GAO Sting Finds More Fake Military Parts From China
Nidi62 writes "The Government Accountability Office, through a fictitious company, recently requisitioned parts from China in order to determine if the Chinese government was living up to its promises of battling counterfeit parts. The report from the GAO found that '334 of 396 vendors who offered to sell parts to the fictitious company were from China' and that 'all 16 parts eventually purchased by the fake company came from 13 China-based vendors and all were determined by an independent testing laboratory to be counterfeit.' The parts requested were supposedly for use in F-15s, MV-22 Ospreys, and nuclear submarines, and were requested as new parts. The report (PDF) also says that in the past three years, over one million counterfeit parts came from Chinese companies. This stands in sharp contrast to the Chinese government's promise to clamp down on the production of counterfeit parts in China."
You started out right, then you ended very wrong.

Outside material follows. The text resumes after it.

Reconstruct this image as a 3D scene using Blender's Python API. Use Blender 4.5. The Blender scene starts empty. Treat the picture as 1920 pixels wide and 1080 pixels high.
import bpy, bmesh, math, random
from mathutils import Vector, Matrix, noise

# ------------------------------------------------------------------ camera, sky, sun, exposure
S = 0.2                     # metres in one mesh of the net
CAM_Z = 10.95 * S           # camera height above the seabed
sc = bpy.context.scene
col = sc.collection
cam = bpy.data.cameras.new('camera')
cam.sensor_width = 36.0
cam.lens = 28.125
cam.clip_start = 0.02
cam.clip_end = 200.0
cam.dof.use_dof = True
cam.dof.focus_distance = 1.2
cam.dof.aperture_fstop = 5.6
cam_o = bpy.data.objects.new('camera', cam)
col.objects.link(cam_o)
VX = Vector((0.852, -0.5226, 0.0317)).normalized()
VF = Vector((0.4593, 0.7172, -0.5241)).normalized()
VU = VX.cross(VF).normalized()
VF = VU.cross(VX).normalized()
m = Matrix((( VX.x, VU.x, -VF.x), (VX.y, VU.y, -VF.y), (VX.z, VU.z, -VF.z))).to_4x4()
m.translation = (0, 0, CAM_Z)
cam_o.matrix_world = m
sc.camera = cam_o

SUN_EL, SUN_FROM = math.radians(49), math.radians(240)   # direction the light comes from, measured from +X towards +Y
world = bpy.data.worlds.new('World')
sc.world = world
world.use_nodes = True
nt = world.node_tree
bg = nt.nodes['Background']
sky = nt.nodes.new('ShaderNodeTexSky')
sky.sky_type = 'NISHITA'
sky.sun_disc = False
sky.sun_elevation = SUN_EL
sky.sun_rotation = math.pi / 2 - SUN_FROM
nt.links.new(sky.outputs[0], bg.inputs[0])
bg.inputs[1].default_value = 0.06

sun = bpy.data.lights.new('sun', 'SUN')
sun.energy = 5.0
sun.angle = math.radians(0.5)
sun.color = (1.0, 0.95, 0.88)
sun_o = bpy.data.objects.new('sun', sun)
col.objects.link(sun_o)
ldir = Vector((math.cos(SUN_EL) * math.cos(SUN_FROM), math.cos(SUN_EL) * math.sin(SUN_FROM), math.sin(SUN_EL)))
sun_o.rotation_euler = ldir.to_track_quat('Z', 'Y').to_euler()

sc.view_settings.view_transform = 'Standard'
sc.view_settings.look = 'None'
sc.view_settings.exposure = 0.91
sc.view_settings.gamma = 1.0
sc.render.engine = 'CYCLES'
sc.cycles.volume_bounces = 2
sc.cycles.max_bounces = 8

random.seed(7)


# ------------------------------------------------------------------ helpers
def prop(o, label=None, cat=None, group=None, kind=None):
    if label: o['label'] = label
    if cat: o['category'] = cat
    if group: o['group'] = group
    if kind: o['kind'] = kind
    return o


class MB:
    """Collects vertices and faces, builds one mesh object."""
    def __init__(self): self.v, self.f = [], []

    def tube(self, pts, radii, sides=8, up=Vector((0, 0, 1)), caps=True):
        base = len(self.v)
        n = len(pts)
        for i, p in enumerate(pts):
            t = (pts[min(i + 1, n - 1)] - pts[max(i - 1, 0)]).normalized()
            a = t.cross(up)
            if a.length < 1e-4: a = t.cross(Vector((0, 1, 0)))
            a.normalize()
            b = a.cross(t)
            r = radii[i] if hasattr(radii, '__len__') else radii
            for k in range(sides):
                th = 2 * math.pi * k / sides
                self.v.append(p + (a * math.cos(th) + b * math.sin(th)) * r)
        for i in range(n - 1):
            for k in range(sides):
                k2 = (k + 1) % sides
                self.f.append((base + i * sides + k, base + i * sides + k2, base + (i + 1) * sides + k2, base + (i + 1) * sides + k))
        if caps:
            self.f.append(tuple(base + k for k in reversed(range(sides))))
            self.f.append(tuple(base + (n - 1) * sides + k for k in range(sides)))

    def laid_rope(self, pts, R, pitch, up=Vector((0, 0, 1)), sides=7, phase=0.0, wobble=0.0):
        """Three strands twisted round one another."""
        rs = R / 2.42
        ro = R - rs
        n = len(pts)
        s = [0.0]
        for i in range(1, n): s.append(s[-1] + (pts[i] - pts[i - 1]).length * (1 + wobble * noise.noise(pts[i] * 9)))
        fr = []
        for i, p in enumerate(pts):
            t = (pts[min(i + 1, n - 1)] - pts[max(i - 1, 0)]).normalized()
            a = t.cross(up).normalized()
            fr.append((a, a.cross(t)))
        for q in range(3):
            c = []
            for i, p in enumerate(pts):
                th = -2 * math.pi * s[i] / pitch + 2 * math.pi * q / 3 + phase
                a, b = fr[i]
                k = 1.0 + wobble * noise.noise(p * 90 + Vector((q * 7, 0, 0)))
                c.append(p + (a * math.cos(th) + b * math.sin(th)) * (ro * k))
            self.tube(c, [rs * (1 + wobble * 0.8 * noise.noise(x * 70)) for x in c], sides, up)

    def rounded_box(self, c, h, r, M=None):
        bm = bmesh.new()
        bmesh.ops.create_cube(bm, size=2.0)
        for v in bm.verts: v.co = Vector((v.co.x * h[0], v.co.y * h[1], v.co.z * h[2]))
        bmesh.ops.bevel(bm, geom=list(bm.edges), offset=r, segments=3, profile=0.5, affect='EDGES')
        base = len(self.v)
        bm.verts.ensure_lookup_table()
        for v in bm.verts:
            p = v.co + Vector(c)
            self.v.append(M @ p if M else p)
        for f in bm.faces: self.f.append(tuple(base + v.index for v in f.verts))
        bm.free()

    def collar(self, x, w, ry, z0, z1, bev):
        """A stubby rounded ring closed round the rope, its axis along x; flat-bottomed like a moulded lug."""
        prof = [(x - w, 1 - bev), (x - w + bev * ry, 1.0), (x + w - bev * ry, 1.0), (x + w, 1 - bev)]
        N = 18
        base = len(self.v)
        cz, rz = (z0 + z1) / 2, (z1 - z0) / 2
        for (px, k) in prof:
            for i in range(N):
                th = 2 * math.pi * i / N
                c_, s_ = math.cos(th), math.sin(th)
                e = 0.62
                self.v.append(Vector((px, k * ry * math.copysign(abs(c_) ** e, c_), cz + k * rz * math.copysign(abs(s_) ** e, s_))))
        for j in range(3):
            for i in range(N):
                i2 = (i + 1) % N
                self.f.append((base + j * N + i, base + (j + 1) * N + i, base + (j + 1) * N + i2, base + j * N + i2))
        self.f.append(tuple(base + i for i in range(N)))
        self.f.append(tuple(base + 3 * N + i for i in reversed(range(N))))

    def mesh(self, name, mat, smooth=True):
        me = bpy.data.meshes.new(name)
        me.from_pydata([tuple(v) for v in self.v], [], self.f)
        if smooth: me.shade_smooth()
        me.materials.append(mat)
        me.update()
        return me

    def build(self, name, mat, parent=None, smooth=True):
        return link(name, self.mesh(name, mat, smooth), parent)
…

Tax policy in this country didn't start being a problem until we decided to go Free Market; translation, forcing US companies to compete with Chinese companies that don't give a shit about human rights, worker rights, or environmental rights. It's impossible for US companies to be competitive with a company that can dump its waste behind the factory, work its employees like slaves, and treat its citizens like government property.
I swear to God...I swear to God! That is NOT how you treat your human!
It's an election year. Politicians are currently looking for issues with legs, um, that "resonate with the voter". A good hate for China might help certain congresscritters with their primaries or a certain someone to look presidential.
You don't have to. To the contrary, checking becomes *easier* when you order a larger quantity of an item.
If you've received a million nutplates, pick 100 of them randomly, and check them thoroughly. Reject the entire shipment if any of those 100 are counterfeit.
If more than 1% of the nutplates are fake, you'd be likely to detect it, and if more than 10% of the plates are fakes, you'd be virtually guaranteed to detect it. Thus when all 100 check out as genuine, it's unlikely that there's more than a few percent fakes, tops.
At that point, it's probably not worth it to the supplier to fake the delivery. Yes they can put in 1% fakes and 99% reals, and hope that it's not detected (their odds of this are about even).
But having 50:50 odds of getting away with 1% fraud while 50% of the time your entire shipment is rejected, just isn't profitable.
In contrast, it's hard to do reasonable checking when you order a *low* count of some part, say 3.
Statistical sampling *works*. You really -can- test the quality of a million-gallon-delivery of whatever by picking a few random samples, and test those.